Provided data:
________________________
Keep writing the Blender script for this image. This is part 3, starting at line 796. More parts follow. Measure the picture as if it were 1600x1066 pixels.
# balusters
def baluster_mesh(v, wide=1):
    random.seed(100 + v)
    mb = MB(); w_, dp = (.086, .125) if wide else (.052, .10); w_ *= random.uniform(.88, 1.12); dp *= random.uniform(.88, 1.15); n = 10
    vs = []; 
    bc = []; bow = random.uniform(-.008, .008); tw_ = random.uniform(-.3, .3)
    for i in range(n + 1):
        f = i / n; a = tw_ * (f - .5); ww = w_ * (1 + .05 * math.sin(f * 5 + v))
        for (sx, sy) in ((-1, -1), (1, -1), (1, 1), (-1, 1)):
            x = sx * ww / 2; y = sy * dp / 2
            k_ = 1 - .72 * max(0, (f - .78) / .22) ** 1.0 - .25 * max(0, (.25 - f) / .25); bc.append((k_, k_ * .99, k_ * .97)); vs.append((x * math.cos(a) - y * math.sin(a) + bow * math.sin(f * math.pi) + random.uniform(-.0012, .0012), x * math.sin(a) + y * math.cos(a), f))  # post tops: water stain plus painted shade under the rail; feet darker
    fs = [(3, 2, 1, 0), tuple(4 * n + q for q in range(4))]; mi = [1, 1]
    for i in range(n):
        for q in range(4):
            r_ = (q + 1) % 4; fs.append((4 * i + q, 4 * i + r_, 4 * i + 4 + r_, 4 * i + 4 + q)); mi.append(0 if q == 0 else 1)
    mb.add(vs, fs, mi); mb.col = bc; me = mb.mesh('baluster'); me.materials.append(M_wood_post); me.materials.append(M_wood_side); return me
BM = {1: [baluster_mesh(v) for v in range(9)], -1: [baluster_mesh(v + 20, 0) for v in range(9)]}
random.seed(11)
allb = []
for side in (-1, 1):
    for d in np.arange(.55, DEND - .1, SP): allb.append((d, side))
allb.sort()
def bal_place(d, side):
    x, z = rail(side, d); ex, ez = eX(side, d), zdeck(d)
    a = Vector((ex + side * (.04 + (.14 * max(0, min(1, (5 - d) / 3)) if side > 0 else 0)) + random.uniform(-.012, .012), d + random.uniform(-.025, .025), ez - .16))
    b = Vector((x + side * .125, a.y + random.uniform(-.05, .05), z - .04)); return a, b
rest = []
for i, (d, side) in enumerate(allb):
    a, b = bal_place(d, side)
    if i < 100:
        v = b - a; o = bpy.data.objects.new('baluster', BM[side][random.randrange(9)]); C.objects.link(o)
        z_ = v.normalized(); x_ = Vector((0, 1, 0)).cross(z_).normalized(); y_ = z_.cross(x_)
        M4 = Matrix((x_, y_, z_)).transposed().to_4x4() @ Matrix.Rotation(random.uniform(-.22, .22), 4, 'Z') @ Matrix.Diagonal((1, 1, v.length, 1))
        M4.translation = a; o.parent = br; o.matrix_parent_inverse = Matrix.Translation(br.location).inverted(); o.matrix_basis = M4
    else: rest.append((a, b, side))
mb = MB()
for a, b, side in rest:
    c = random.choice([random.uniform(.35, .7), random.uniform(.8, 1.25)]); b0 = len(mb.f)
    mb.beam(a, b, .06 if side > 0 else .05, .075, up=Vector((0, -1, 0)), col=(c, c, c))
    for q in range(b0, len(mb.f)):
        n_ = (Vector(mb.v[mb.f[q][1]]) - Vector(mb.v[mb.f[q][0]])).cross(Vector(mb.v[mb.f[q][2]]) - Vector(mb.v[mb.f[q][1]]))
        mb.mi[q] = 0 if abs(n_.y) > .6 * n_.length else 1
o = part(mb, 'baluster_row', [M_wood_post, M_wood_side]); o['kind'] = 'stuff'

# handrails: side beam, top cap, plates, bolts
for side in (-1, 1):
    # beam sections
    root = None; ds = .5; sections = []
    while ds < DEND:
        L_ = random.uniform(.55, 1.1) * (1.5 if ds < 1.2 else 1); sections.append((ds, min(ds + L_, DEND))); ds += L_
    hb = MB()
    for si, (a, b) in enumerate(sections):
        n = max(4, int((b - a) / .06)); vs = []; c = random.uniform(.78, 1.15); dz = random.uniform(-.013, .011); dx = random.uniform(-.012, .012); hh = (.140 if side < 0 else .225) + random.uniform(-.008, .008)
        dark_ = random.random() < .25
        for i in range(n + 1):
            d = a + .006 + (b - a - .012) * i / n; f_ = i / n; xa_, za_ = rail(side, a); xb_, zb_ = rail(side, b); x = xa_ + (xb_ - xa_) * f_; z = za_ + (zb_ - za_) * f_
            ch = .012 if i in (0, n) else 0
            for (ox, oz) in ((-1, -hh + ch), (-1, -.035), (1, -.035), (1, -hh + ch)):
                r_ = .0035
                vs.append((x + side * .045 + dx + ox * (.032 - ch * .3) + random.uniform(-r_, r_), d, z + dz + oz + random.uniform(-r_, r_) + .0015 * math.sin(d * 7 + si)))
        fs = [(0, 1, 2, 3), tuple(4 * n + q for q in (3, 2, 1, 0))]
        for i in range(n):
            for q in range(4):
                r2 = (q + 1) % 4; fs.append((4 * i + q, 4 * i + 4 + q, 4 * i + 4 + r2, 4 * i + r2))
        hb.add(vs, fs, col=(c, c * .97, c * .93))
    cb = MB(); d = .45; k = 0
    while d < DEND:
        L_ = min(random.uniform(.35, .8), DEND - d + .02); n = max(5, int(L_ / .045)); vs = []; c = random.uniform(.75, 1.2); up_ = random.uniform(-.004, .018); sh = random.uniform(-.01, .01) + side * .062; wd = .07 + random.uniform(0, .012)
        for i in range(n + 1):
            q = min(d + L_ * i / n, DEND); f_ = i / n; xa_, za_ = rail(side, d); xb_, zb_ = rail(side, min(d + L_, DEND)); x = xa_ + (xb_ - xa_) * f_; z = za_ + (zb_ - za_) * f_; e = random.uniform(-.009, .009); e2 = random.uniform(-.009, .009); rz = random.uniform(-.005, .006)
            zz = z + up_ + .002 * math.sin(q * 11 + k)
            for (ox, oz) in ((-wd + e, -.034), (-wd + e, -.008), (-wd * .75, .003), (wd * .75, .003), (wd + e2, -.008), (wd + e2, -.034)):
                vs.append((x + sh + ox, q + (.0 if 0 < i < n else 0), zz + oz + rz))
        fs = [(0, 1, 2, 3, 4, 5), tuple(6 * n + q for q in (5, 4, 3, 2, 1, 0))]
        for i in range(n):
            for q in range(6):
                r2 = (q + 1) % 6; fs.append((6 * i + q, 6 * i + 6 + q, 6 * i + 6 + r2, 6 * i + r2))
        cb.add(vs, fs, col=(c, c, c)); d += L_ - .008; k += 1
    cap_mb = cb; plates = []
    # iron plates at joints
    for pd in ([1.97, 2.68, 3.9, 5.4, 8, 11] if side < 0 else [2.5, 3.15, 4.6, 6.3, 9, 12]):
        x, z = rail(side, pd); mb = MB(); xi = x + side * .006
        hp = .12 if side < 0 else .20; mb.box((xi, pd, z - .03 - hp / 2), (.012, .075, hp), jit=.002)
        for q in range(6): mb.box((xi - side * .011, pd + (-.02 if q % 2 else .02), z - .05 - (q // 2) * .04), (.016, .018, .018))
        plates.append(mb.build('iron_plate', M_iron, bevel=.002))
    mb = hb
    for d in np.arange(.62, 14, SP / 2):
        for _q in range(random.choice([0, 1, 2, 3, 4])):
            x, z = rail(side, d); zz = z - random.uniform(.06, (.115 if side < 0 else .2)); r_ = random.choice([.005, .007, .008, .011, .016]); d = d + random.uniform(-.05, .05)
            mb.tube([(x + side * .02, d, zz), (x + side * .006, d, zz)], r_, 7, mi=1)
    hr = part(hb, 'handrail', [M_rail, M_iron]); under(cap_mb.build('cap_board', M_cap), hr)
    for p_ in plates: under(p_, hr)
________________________
From the preceding material, extract every line exactly.

Expected answer:
Keep writing the Blender script for this image. This is part 3, starting at line 796. More parts follow. Measure the picture as if it were 1600x1066 pixels.
# balusters
def baluster_mesh(v, wide=1):
    random.seed(100 + v)
    mb = MB(); w_, dp = (.086, .125) if wide else (.052, .10); w_ *= random.uniform(.88, 1.12); dp *= random.uniform(.88, 1.15); n = 10
    vs = []; 
    bc = []; bow = random.uniform(-.008, .008); tw_ = random.uniform(-.3, .3)
    for i in range(n + 1):
        f = i / n; a = tw_ * (f - .5); ww = w_ * (1 + .05 * math.sin(f * 5 + v))
        for (sx, sy) in ((-1, -1), (1, -1), (1, 1), (-1, 1)):
            x = sx * ww / 2; y = sy * dp / 2
            k_ = 1 - .72 * max(0, (f - .78) / .22) ** 1.0 - .25 * max(0, (.25 - f) / .25); bc.append((k_, k_ * .99, k_ * .97)); vs.append((x * math.cos(a) - y * math.sin(a) + bow * math.sin(f * math.pi) + random.uniform(-.0012, .0012), x * math.sin(a) + y * math.cos(a), f))  # post tops: water stain plus painted shade under the rail; feet darker
    fs = [(3, 2, 1, 0), tuple(4 * n + q for q in range(4))]; mi = [1, 1]
    for i in range(n):
        for q in range(4):
            r_ = (q + 1) % 4; fs.append((4 * i + q, 4 * i + r_, 4 * i + 4 + r_, 4 * i + 4 + q)); mi.append(0 if q == 0 else 1)
    mb.add(vs, fs, mi); mb.col = bc; me = mb.mesh('baluster'); me.materials.append(M_wood_post); me.materials.append(M_wood_side); return me
BM = {1: [baluster_mesh(v) for v in range(9)], -1: [baluster_mesh(v + 20, 0) for v in range(9)]}
random.seed(11)
allb = []
for side in (-1, 1):
    for d in np.arange(.55, DEND - .1, SP): allb.append((d, side))
allb.sort()
def bal_place(d, side):
    x, z = rail(side, d); ex, ez = eX(side, d), zdeck(d)
    a = Vector((ex + side * (.04 + (.14 * max(0, min(1, (5 - d) / 3)) if side > 0 else 0)) + random.uniform(-.012, .012), d + random.uniform(-.025, .025), ez - .16))
    b = Vector((x + side * .125, a.y + random.uniform(-.05, .05), z - .04)); return a, b
rest = []
for i, (d, side) in enumerate(allb):
    a, b = bal_place(d, side)
    if i < 100:
        v = b - a; o = bpy.data.objects.new('baluster', BM[side][random.randrange(9)]); C.objects.link(o)
        z_ = v.normalized(); x_ = Vector((0, 1, 0)).cross(z_).normalized(); y_ = z_.cross(x_)
        M4 = Matrix((x_, y_, z_)).transposed().to_4x4() @ Matrix.Rotation(random.uniform(-.22, .22), 4, 'Z') @ Matrix.Diagonal((1, 1, v.length, 1))
        M4.translation = a; o.parent = br; o.matrix_parent_inverse = Matrix.Translation(br.location).inverted(); o.matrix_basis = M4
    else: rest.append((a, b, side))
mb = MB()
for a, b, side in rest:
    c = random.choice([random.uniform(.35, .7), random.uniform(.8, 1.25)]); b0 = len(mb.f)
    mb.beam(a, b, .06 if side > 0 else .05, .075, up=Vector((0, -1, 0)), col=(c, c, c))
    for q in range(b0, len(mb.f)):
        n_ = (Vector(mb.v[mb.f[q][1]]) - Vector(mb.v[mb.f[q][0]])).cross(Vector(mb.v[mb.f[q][2]]) - Vector(mb.v[mb.f[q][1]]))
        mb.mi[q] = 0 if abs(n_.y) > .6 * n_.length else 1
o = part(mb, 'baluster_row', [M_wood_post, M_wood_side]); o['kind'] = 'stuff'

# handrails: side beam, top cap, plates, bolts
for side in (-1, 1):
    # beam sections
    root = None; ds = .5; sections = []
    while ds < DEND:
        L_ = random.uniform(.55, 1.1) * (1.5 if ds < 1.2 else 1); sections.append((ds, min(ds + L_, DEND))); ds += L_
    hb = MB()
    for si, (a, b) in enumerate(sections):
        n = max(4, int((b - a) / .06)); vs = []; c = random.uniform(.78, 1.15); dz = random.uniform(-.013, .011); dx = random.uniform(-.012, .012); hh = (.140 if side < 0 else .225) + random.uniform(-.008, .008)
        dark_ = random.random() < .25
        for i in range(n + 1):
            d = a + .006 + (b - a - .012) * i / n; f_ = i / n; xa_, za_ = rail(side, a); xb_, zb_ = rail(side, b); x = xa_ + (xb_ - xa_) * f_; z = za_ + (zb_ - za_) * f_
            ch = .012 if i in (0, n) else 0
            for (ox, oz) in ((-1, -hh + ch), (-1, -.035), (1, -.035), (1, -hh + ch)):
                r_ = .0035
                vs.append((x + side * .045 + dx + ox * (.032 - ch * .3) + random.uniform(-r_, r_), d, z + dz + oz + random.uniform(-r_, r_) + .0015 * math.sin(d * 7 + si)))
        fs = [(0, 1, 2, 3), tuple(4 * n + q for q in (3, 2, 1, 0))]
        for i in range(n):
            for q in range(4):
                r2 = (q + 1) % 4; fs.append((4 * i + q, 4 * i + 4 + q, 4 * i + 4 + r2, 4 * i + r2))
        hb.add(vs, fs, col=(c, c * .97, c * .93))
    cb = MB(); d = .45; k = 0
    while d < DEND:
        L_ = min(random.uniform(.35, .8), DEND - d + .02); n = max(5, int(L_ / .045)); vs = []; c = random.uniform(.75, 1.2); up_ = random.uniform(-.004, .018); sh = random.uniform(-.01, .01) + side * .062; wd = .07 + random.uniform(0, .012)
        for i in range(n + 1):
            q = min(d + L_ * i / n, DEND); f_ = i / n; xa_, za_ = rail(side, d); xb_, zb_ = rail(side, min(d + L_, DEND)); x = xa_ + (xb_ - xa_) * f_; z = za_ + (zb_ - za_) * f_; e = random.uniform(-.009, .009); e2 = random.uniform(-.009, .009); rz = random.uniform(-.005, .006)
            zz = z + up_ + .002 * math.sin(q * 11 + k)
            for (ox, oz) in ((-wd + e, -.034), (-wd + e, -.008), (-wd * .75, .003), (wd * .75, .003), (wd + e2, -.008), (wd + e2, -.034)):
                vs.append((x + sh + ox, q + (.0 if 0 < i < n else 0), zz + oz + rz))
        fs = [(0, 1, 2, 3, 4, 5), tuple(6 * n + q for q in (5, 4, 3, 2, 1, 0))]
        for i in range(n):
            for q in range(6):
                r2 = (q + 1) % 6; fs.append((6 * i + q, 6 * i + 6 + q, 6 * i + 6 + r2, 6 * i + r2))
        cb.add(vs, fs, col=(c, c, c)); d += L_ - .008; k += 1
    cap_mb = cb; plates = []
    # iron plates at joints
    for pd in ([1.97, 2.68, 3.9, 5.4, 8, 11] if side < 0 else [2.5, 3.15, 4.6, 6.3, 9, 12]):
        x, z = rail(side, pd); mb = MB(); xi = x + side * .006
        hp = .12 if side < 0 else .20; mb.box((xi, pd, z - .03 - hp / 2), (.012, .075, hp), jit=.002)
        for q in range(6): mb.box((xi - side * .011, pd + (-.02 if q % 2 else .02), z - .05 - (q // 2) * .04), (.016, .018, .018))
        plates.append(mb.build('iron_plate', M_iron, bevel=.002))
    mb = hb
    for d in np.arange(.62, 14, SP / 2):
        for _q in range(random.choice([0, 1, 2, 3, 4])):
            x, z = rail(side, d); zz = z - random.uniform(.06, (.115 if side < 0 else .2)); r_ = random.choice([.005, .007, .008, .011, .016]); d = d + random.uniform(-.05, .05)
            mb.tube([(x + side * .02, d, zz), (x + side * .006, d, zz)], r_, 7, mi=1)
    hr = part(hb, 'handrail', [M_rail, M_iron]); under(cap_mb.build('cap_board', M_cap), hr)
    for p_ in plates: under(p_, hr)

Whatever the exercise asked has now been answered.